Scenes as source code

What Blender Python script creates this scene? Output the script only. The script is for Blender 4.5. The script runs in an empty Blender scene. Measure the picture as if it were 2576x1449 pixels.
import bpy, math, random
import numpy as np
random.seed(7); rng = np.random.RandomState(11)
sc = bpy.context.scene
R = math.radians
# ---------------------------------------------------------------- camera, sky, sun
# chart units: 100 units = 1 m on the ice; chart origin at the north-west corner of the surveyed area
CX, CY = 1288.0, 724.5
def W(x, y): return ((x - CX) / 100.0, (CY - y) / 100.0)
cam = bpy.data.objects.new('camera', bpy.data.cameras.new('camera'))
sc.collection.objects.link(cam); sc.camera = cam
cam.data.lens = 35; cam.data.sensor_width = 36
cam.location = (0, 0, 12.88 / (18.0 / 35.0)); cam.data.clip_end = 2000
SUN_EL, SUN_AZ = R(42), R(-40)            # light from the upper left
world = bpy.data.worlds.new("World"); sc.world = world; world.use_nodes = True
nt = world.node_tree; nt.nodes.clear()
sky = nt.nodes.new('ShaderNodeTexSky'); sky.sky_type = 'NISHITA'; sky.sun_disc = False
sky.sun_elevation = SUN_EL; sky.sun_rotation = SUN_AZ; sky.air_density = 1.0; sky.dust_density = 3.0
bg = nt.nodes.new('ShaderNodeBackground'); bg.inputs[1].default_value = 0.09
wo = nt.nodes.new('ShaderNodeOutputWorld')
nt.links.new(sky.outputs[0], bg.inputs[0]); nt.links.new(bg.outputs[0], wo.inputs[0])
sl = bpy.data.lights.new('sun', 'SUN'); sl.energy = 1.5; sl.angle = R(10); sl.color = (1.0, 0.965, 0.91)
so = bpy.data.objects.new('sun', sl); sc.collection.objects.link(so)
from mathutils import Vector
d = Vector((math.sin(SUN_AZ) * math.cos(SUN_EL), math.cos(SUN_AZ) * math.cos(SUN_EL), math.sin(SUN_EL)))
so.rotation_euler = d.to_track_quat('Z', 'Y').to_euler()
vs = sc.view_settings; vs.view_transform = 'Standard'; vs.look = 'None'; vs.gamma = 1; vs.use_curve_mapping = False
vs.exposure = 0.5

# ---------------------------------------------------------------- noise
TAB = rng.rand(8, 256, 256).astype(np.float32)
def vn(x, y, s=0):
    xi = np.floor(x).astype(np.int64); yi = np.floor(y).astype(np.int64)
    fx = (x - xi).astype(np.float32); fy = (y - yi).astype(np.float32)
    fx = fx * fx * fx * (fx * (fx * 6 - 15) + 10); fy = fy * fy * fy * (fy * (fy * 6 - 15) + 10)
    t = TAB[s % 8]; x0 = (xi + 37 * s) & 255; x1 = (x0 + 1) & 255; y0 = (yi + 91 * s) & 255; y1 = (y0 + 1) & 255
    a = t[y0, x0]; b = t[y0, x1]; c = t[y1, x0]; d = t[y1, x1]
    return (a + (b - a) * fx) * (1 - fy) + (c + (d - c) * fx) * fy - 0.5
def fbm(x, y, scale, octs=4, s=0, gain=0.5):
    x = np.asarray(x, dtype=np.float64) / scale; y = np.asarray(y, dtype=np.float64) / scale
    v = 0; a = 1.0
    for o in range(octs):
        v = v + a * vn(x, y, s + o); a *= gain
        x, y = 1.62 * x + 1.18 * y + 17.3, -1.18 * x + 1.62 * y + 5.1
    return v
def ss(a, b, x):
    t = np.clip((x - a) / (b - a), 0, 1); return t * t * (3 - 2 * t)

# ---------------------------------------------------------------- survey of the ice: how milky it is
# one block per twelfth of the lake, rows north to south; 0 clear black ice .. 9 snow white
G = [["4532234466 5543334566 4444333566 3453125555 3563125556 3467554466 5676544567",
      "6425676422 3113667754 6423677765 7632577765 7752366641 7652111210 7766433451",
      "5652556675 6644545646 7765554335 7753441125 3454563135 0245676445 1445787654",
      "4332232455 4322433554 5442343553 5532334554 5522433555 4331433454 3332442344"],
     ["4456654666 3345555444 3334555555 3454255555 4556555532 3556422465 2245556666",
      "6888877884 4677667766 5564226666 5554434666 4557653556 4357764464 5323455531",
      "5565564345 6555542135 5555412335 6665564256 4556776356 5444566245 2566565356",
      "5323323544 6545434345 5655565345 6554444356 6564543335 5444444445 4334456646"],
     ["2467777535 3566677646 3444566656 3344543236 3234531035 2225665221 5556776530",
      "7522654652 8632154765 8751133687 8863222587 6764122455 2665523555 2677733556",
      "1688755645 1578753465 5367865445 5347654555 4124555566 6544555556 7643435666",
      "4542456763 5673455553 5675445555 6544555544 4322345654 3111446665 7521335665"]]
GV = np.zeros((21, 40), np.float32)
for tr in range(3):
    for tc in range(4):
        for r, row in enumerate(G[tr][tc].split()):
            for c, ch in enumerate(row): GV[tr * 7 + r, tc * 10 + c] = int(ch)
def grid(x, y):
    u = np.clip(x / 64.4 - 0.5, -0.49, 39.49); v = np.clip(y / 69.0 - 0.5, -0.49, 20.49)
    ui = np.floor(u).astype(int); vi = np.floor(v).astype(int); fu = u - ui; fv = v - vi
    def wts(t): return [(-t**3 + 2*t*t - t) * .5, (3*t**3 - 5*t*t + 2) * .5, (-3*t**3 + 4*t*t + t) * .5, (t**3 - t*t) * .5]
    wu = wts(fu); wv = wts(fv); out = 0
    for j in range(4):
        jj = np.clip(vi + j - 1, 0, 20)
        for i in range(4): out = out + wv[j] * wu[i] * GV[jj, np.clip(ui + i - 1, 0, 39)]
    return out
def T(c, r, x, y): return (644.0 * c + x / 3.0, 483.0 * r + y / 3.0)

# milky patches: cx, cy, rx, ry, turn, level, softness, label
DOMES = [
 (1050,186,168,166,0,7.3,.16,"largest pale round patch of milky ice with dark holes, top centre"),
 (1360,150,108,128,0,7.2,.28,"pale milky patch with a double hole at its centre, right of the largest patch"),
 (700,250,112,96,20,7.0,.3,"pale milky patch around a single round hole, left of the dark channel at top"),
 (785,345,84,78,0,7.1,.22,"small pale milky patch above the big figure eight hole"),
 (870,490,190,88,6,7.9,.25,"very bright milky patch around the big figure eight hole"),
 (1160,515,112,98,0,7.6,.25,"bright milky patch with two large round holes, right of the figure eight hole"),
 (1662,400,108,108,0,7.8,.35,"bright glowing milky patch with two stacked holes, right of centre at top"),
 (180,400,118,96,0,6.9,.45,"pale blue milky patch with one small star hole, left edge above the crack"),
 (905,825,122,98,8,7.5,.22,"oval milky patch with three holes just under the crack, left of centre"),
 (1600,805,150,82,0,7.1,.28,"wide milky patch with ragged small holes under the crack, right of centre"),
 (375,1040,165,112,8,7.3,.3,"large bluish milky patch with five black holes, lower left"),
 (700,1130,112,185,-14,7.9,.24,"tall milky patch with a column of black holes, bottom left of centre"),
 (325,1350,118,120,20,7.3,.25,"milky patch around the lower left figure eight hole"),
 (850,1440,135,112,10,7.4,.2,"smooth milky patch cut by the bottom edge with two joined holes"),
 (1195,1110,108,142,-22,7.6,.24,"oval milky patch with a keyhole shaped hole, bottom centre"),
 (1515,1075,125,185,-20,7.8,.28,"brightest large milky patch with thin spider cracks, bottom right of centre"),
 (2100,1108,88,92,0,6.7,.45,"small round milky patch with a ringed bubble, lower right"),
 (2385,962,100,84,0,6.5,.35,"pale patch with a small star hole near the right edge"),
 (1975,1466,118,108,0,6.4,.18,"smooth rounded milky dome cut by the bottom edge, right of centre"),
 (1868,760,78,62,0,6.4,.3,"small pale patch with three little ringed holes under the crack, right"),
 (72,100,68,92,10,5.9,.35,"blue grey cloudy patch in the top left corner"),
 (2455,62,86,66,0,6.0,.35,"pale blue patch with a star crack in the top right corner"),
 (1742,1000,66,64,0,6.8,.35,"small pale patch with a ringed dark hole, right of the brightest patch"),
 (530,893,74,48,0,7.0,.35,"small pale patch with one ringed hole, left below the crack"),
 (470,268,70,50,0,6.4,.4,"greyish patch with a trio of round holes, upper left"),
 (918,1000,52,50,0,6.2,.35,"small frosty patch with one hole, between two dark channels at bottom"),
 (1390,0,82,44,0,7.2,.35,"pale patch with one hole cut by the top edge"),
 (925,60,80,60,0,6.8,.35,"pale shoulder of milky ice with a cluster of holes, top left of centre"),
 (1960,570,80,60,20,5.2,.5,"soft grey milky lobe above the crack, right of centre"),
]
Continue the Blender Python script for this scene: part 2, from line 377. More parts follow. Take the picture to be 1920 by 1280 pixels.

# [Your task]
Identify every line where the string "this" appears.

# [Correct answer]
What Blender Python script creates this scene? Output the script only. The script is for Blender 4.5. The script runs in an empty Blender scene. Measure the picture as if it were 2576x1449 pixels.
Continue the Blender Python script for this scene: part 2, from line 377. More parts follow. Take the picture to be 1920 by 1280 pixels.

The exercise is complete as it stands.